* [Required task] Set down the material exactly as given, please, from its first line through the line that includes "tag(o, kind='stuff'); return o".

* [Information shown]

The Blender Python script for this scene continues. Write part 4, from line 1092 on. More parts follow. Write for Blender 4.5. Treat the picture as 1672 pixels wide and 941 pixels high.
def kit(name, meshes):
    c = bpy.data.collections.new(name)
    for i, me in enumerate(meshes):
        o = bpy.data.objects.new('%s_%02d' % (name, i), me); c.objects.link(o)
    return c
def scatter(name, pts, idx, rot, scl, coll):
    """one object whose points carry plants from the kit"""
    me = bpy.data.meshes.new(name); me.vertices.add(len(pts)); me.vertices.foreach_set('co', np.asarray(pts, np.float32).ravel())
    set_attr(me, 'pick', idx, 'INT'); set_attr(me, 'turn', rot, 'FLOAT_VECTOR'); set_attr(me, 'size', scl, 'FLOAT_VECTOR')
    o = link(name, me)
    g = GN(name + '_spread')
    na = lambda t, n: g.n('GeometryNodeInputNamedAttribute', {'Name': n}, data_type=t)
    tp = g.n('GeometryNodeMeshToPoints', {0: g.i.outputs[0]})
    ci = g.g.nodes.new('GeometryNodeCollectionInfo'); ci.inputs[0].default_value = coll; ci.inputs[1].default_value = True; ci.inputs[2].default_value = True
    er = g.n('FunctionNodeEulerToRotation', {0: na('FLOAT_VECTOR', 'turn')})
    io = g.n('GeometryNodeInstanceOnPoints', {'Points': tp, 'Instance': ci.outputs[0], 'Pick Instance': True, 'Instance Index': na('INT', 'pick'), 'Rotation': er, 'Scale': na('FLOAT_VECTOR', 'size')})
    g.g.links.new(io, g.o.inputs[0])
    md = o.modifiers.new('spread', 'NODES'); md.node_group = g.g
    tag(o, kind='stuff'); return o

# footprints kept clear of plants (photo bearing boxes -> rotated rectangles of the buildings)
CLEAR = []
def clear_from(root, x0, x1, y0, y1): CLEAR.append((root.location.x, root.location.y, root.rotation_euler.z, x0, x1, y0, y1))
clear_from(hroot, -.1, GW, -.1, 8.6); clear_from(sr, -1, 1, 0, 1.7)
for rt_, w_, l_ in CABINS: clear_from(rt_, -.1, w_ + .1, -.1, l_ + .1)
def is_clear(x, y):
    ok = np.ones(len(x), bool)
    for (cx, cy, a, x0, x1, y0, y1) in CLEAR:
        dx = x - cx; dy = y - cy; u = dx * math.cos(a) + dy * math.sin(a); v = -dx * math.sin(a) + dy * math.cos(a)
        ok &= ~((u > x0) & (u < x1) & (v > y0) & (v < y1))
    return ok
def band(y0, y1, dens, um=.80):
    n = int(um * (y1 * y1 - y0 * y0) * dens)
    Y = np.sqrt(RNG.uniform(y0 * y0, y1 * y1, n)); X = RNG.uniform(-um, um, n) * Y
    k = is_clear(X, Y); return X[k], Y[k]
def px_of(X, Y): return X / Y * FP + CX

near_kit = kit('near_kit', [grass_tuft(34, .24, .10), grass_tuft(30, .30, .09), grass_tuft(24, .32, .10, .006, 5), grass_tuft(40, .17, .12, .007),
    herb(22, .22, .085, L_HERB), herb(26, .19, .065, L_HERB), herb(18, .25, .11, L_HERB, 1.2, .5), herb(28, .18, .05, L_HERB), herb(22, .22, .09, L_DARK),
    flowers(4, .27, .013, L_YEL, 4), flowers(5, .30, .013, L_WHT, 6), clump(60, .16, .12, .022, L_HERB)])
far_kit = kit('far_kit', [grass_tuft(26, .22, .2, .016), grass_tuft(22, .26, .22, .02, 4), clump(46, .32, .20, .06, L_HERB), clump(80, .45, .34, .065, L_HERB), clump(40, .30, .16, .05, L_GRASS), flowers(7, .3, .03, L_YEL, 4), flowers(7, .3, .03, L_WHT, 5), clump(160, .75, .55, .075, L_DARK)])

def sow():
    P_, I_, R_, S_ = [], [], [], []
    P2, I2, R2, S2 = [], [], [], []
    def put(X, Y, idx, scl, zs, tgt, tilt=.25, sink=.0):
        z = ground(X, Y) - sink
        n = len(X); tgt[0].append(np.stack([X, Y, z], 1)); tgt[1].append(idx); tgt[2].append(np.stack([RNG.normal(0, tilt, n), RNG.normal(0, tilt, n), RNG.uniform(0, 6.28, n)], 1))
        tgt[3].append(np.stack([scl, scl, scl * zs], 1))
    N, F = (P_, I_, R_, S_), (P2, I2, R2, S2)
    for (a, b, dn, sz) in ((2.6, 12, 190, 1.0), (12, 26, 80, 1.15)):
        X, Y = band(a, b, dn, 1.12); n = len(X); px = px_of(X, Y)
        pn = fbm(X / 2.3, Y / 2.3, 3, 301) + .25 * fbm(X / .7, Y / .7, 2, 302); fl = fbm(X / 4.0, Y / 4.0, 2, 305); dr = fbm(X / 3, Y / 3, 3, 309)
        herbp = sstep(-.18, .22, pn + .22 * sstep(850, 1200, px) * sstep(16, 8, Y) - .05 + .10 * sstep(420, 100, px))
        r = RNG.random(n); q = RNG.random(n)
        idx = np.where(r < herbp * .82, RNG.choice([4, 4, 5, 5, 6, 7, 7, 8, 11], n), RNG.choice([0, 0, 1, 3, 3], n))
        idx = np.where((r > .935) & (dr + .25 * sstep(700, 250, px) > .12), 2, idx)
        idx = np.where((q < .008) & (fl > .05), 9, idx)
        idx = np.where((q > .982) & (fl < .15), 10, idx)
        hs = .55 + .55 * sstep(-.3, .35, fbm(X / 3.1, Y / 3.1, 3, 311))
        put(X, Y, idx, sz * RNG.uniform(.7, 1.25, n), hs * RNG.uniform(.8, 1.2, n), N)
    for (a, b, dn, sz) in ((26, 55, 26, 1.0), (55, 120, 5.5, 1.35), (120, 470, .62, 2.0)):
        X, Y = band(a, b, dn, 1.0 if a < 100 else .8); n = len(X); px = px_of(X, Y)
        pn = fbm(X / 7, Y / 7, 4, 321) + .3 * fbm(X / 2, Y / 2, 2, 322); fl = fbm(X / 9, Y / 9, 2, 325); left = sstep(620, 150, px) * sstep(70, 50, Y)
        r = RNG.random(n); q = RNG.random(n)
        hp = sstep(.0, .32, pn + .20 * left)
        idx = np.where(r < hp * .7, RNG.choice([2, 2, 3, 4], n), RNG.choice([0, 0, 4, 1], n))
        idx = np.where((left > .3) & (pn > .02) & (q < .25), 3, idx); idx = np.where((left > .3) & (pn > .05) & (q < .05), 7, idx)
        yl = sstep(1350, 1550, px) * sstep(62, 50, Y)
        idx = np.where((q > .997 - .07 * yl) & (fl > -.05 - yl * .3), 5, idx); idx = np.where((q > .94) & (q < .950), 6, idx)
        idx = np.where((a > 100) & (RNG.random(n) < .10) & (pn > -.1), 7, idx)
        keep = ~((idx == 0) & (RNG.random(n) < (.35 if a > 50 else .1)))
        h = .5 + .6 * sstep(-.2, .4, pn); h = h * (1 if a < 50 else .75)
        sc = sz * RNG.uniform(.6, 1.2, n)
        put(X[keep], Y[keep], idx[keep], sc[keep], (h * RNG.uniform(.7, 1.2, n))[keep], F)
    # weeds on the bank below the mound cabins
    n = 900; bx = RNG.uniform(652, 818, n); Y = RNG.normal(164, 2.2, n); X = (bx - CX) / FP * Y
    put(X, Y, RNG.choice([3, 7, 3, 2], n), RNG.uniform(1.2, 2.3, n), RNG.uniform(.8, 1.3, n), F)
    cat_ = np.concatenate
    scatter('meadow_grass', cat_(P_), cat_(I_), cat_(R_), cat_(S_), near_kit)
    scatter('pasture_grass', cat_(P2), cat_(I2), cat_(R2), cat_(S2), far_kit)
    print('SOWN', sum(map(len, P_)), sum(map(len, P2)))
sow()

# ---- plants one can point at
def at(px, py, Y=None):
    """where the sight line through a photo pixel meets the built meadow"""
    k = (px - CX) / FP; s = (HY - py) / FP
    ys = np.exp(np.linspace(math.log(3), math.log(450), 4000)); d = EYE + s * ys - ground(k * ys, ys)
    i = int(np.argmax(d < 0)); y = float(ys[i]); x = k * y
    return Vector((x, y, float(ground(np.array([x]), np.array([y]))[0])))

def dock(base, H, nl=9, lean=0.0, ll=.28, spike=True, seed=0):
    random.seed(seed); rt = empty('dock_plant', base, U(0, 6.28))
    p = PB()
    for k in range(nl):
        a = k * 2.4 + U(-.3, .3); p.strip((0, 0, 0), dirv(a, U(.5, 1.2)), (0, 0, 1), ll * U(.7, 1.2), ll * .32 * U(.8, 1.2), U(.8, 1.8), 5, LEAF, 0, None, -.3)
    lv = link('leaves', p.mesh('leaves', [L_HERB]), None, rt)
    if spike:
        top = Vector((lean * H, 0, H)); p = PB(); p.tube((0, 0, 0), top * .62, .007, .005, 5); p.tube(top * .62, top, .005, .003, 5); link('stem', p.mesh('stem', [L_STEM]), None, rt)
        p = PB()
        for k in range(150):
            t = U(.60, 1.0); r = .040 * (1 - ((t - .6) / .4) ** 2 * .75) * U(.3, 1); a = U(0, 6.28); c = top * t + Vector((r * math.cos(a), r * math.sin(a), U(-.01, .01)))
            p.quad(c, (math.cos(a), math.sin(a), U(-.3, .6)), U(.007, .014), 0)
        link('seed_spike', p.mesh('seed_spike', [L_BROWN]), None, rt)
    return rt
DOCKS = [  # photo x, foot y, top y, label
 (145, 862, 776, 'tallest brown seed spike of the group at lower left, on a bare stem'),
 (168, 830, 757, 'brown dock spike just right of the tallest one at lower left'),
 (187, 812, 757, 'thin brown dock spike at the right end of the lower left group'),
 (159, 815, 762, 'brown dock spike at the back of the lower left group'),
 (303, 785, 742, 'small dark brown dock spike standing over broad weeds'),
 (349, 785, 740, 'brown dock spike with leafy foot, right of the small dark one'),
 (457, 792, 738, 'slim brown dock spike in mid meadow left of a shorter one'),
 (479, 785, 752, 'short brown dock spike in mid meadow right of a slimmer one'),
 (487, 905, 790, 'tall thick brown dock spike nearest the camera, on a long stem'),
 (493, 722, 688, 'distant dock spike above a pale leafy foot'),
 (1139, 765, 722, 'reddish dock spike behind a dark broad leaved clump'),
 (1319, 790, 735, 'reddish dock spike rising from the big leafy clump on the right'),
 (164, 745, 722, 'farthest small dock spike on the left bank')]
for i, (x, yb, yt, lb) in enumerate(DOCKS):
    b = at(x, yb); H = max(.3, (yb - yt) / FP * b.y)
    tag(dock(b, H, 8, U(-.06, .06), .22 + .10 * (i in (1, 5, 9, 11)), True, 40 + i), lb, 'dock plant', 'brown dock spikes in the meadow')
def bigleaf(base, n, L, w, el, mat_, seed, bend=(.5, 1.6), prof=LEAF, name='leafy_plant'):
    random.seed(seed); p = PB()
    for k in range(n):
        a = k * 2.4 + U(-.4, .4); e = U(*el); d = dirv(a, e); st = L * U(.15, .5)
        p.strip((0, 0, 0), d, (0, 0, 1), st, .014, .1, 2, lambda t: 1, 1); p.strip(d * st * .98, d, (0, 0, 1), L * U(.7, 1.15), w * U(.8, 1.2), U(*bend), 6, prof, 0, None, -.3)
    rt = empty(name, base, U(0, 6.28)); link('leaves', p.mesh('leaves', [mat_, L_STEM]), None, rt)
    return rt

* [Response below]
The Blender Python script for this scene continues. Write part 4, from line 1092 on. More parts follow. Write for Blender 4.5. Treat the picture as 1672 pixels wide and 941 pixels high.
def kit(name, meshes):
    c = bpy.data.collections.new(name)
    for i, me in enumerate(meshes):
        o = bpy.data.objects.new('%s_%02d' % (name, i), me); c.objects.link(o)
    return c
def scatter(name, pts, idx, rot, scl, coll):
    """one object whose points carry plants from the kit"""
    me = bpy.data.meshes.new(name); me.vertices.add(len(pts)); me.vertices.foreach_set('co', np.asarray(pts, np.float32).ravel())
    set_attr(me, 'pick', idx, 'INT'); set_attr(me, 'turn', rot, 'FLOAT_VECTOR'); set_attr(me, 'size', scl, 'FLOAT_VECTOR')
    o = link(name, me)
    g = GN(name + '_spread')
    na = lambda t, n: g.n('GeometryNodeInputNamedAttribute', {'Name': n}, data_type=t)
    tp = g.n('GeometryNodeMeshToPoints', {0: g.i.outputs[0]})
    ci = g.g.nodes.new('GeometryNodeCollectionInfo'); ci.inputs[0].default_value = coll; ci.inputs[1].default_value = True; ci.inputs[2].default_value = True
    er = g.n('FunctionNodeEulerToRotation', {0: na('FLOAT_VECTOR', 'turn')})
    io = g.n('GeometryNodeInstanceOnPoints', {'Points': tp, 'Instance': ci.outputs[0], 'Pick Instance': True, 'Instance Index': na('INT', 'pick'), 'Rotation': er, 'Scale': na('FLOAT_VECTOR', 'size')})
    g.g.links.new(io, g.o.inputs[0])
    md = o.modifiers.new('spread', 'NODES'); md.node_group = g.g
    tag(o, kind='stuff'); return o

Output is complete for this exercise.